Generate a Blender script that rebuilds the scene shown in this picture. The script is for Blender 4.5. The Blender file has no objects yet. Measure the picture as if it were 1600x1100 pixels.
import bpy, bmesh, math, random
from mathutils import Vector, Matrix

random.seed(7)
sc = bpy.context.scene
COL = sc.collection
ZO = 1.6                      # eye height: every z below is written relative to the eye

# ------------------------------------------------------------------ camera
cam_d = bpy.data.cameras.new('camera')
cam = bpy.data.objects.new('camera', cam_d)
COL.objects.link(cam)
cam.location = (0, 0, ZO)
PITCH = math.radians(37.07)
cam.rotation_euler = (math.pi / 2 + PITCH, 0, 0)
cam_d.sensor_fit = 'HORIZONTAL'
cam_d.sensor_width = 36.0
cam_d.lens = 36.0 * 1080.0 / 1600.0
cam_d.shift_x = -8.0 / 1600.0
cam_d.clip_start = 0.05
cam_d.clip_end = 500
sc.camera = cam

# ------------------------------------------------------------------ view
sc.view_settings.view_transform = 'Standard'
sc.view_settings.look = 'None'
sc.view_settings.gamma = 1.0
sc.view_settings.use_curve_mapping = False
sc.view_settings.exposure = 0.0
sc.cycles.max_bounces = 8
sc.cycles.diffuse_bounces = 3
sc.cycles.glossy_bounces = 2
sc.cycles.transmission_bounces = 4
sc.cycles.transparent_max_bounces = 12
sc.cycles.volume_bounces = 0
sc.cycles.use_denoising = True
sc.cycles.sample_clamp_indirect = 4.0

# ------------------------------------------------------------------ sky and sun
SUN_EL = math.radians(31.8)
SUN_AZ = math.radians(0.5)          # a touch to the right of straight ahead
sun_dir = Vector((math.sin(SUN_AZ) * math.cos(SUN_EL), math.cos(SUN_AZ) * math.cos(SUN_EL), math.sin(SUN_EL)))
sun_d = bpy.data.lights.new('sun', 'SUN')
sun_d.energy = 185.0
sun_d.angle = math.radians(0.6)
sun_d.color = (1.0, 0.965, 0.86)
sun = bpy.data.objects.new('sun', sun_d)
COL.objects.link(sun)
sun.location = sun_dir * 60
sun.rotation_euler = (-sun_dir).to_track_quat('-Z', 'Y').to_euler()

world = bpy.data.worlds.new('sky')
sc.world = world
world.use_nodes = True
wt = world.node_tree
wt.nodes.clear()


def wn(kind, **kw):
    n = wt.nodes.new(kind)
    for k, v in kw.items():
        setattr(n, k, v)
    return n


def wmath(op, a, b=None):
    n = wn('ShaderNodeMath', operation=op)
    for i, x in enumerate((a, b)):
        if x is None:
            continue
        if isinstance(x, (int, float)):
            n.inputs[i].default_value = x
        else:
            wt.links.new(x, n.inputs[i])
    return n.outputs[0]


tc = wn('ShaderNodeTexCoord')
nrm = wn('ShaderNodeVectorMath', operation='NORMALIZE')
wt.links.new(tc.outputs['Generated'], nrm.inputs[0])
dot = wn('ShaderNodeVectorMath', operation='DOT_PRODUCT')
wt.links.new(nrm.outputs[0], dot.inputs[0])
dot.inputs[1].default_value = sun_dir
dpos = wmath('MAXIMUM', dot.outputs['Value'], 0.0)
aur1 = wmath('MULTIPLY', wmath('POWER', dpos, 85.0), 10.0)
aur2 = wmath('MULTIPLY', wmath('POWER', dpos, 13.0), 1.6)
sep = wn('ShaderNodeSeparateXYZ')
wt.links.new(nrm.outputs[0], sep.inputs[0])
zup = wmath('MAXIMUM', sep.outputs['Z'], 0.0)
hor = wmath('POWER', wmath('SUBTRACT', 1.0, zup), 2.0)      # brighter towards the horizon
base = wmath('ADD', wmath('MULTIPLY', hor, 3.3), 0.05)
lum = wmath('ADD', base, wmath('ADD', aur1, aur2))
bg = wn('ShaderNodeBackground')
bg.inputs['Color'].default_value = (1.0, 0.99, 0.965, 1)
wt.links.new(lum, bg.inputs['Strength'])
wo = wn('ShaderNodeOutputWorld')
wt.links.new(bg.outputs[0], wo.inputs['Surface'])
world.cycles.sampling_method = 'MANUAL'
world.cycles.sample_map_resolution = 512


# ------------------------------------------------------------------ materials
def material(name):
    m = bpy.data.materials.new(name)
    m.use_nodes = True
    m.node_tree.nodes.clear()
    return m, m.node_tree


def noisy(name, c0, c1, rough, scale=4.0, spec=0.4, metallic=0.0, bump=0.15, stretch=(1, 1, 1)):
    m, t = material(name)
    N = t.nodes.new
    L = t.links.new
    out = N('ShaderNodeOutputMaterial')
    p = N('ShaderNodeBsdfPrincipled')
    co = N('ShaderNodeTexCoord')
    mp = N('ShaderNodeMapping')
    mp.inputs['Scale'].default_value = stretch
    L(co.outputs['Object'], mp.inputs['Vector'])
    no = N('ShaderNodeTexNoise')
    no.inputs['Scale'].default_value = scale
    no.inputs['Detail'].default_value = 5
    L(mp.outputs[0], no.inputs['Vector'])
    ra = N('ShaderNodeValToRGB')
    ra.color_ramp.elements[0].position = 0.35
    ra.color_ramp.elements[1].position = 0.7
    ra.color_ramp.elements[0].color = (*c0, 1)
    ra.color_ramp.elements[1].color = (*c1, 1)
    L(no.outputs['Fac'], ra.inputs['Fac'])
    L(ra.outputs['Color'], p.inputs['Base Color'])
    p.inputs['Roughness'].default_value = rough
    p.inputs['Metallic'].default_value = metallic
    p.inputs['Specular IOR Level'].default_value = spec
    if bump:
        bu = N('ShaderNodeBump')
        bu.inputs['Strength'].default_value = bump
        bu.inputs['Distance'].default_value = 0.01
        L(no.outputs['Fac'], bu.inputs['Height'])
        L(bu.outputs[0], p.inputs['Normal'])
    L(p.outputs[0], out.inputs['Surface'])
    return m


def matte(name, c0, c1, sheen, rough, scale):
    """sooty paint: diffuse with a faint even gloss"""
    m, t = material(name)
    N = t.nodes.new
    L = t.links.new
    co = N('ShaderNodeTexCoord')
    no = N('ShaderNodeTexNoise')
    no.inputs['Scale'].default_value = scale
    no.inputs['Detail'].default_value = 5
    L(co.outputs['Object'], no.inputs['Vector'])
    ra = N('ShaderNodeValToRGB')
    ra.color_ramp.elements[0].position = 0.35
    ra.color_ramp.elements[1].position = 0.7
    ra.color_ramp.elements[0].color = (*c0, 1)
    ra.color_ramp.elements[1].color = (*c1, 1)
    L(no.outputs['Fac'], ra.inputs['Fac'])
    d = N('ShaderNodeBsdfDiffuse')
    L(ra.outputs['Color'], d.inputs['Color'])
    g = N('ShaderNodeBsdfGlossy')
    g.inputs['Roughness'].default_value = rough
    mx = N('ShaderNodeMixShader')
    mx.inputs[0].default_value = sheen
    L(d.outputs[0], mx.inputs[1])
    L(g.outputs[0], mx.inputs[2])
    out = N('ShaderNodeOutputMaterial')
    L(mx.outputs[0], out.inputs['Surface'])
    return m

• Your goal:
Each line of the listing should be copied exactly.

• Worked solution:
Generate a Blender script that rebuilds the scene shown in this picture. The script is for Blender 4.5. The Blender file has no objects yet. Measure the picture as if it were 1600x1100 pixels.
import bpy, bmesh, math, random
from mathutils import Vector, Matrix

random.seed(7)
sc = bpy.context.scene
COL = sc.collection
ZO = 1.6                      # eye height: every z below is written relative to the eye

# ------------------------------------------------------------------ camera
cam_d = bpy.data.cameras.new('camera')
cam = bpy.data.objects.new('camera', cam_d)
COL.objects.link(cam)
cam.location = (0, 0, ZO)
PITCH = math.radians(37.07)
cam.rotation_euler = (math.pi / 2 + PITCH, 0, 0)
cam_d.sensor_fit = 'HORIZONTAL'
cam_d.sensor_width = 36.0
cam_d.lens = 36.0 * 1080.0 / 1600.0
cam_d.shift_x = -8.0 / 1600.0
cam_d.clip_start = 0.05
cam_d.clip_end = 500
sc.camera = cam

# ------------------------------------------------------------------ view
sc.view_settings.view_transform = 'Standard'
sc.view_settings.look = 'None'
sc.view_settings.gamma = 1.0
sc.view_settings.use_curve_mapping = False
sc.view_settings.exposure = 0.0
sc.cycles.max_bounces = 8
sc.cycles.diffuse_bounces = 3
sc.cycles.glossy_bounces = 2
sc.cycles.transmission_bounces = 4
sc.cycles.transparent_max_bounces = 12
sc.cycles.volume_bounces = 0
sc.cycles.use_denoising = True
sc.cycles.sample_clamp_indirect = 4.0

# ------------------------------------------------------------------ sky and sun
SUN_EL = math.radians(31.8)
SUN_AZ = math.radians(0.5)          # a touch to the right of straight ahead
sun_dir = Vector((math.sin(SUN_AZ) * math.cos(SUN_EL), math.cos(SUN_AZ) * math.cos(SUN_EL), math.sin(SUN_EL)))
sun_d = bpy.data.lights.new('sun', 'SUN')
sun_d.energy = 185.0
sun_d.angle = math.radians(0.6)
sun_d.color = (1.0, 0.965, 0.86)
sun = bpy.data.objects.new('sun', sun_d)
COL.objects.link(sun)
sun.location = sun_dir * 60
sun.rotation_euler = (-sun_dir).to_track_quat('-Z', 'Y').to_euler()

world = bpy.data.worlds.new('sky')
sc.world = world
world.use_nodes = True
wt = world.node_tree
wt.nodes.clear()


def wn(kind, **kw):
    n = wt.nodes.new(kind)
    for k, v in kw.items():
        setattr(n, k, v)
    return n


def wmath(op, a, b=None):
    n = wn('ShaderNodeMath', operation=op)
    for i, x in enumerate((a, b)):
        if x is None:
            continue
        if isinstance(x, (int, float)):
            n.inputs[i].default_value = x
        else:
            wt.links.new(x, n.inputs[i])
    return n.outputs[0]


tc = wn('ShaderNodeTexCoord')
nrm = wn('ShaderNodeVectorMath', operation='NORMALIZE')
wt.links.new(tc.outputs['Generated'], nrm.inputs[0])
dot = wn('ShaderNodeVectorMath', operation='DOT_PRODUCT')
wt.links.new(nrm.outputs[0], dot.inputs[0])
dot.inputs[1].default_value = sun_dir
dpos = wmath('MAXIMUM', dot.outputs['Value'], 0.0)
aur1 = wmath('MULTIPLY', wmath('POWER', dpos, 85.0), 10.0)
aur2 = wmath('MULTIPLY', wmath('POWER', dpos, 13.0), 1.6)
sep = wn('ShaderNodeSeparateXYZ')
wt.links.new(nrm.outputs[0], sep.inputs[0])
zup = wmath('MAXIMUM', sep.outputs['Z'], 0.0)
hor = wmath('POWER', wmath('SUBTRACT', 1.0, zup), 2.0)      # brighter towards the horizon
base = wmath('ADD', wmath('MULTIPLY', hor, 3.3), 0.05)
lum = wmath('ADD', base, wmath('ADD', aur1, aur2))
bg = wn('ShaderNodeBackground')
bg.inputs['Color'].default_value = (1.0, 0.99, 0.965, 1)
wt.links.new(lum, bg.inputs['Strength'])
wo = wn('ShaderNodeOutputWorld')
wt.links.new(bg.outputs[0], wo.inputs['Surface'])
world.cycles.sampling_method = 'MANUAL'
world.cycles.sample_map_resolution = 512


# ------------------------------------------------------------------ materials
def material(name):
    m = bpy.data.materials.new(name)
    m.use_nodes = True
    m.node_tree.nodes.clear()
    return m, m.node_tree


def noisy(name, c0, c1, rough, scale=4.0, spec=0.4, metallic=0.0, bump=0.15, stretch=(1, 1, 1)):
    m, t = material(name)
    N = t.nodes.new
    L = t.links.new
    out = N('ShaderNodeOutputMaterial')
    p = N('ShaderNodeBsdfPrincipled')
    co = N('ShaderNodeTexCoord')
    mp = N('ShaderNodeMapping')
    mp.inputs['Scale'].default_value = stretch
    L(co.outputs['Object'], mp.inputs['Vector'])
    no = N('ShaderNodeTexNoise')
    no.inputs['Scale'].default_value = scale
    no.inputs['Detail'].default_value = 5
    L(mp.outputs[0], no.inputs['Vector'])
    ra = N('ShaderNodeValToRGB')
    ra.color_ramp.elements[0].position = 0.35
    ra.color_ramp.elements[1].position = 0.7
    ra.color_ramp.elements[0].color = (*c0, 1)
    ra.color_ramp.elements[1].color = (*c1, 1)
    L(no.outputs['Fac'], ra.inputs['Fac'])
    L(ra.outputs['Color'], p.inputs['Base Color'])
    p.inputs['Roughness'].default_value = rough
    p.inputs['Metallic'].default_value = metallic
    p.inputs['Specular IOR Level'].default_value = spec
    if bump:
        bu = N('ShaderNodeBump')
        bu.inputs['Strength'].default_value = bump
        bu.inputs['Distance'].default_value = 0.01
        L(no.outputs['Fac'], bu.inputs['Height'])
        L(bu.outputs[0], p.inputs['Normal'])
    L(p.outputs[0], out.inputs['Surface'])
    return m


def matte(name, c0, c1, sheen, rough, scale):
    """sooty paint: diffuse with a faint even gloss"""
    m, t = material(name)
    N = t.nodes.new
    L = t.links.new
    co = N('ShaderNodeTexCoord')
    no = N('ShaderNodeTexNoise')
    no.inputs['Scale'].default_value = scale
    no.inputs['Detail'].default_value = 5
    L(co.outputs['Object'], no.inputs['Vector'])
    ra = N('ShaderNodeValToRGB')
    ra.color_ramp.elements[0].position = 0.35
    ra.color_ramp.elements[1].position = 0.7
    ra.color_ramp.elements[0].color = (*c0, 1)
    ra.color_ramp.elements[1].color = (*c1, 1)
    L(no.outputs['Fac'], ra.inputs['Fac'])
    d = N('ShaderNodeBsdfDiffuse')
    L(ra.outputs['Color'], d.inputs['Color'])
    g = N('ShaderNodeBsdfGlossy')
    g.inputs['Roughness'].default_value = rough
    mx = N('ShaderNodeMixShader')
    mx.inputs[0].default_value = sheen
    L(d.outputs[0], mx.inputs[1])
    L(g.outputs[0], mx.inputs[2])
    out = N('ShaderNodeOutputMaterial')
    L(mx.outputs[0], out.inputs['Surface'])
    return m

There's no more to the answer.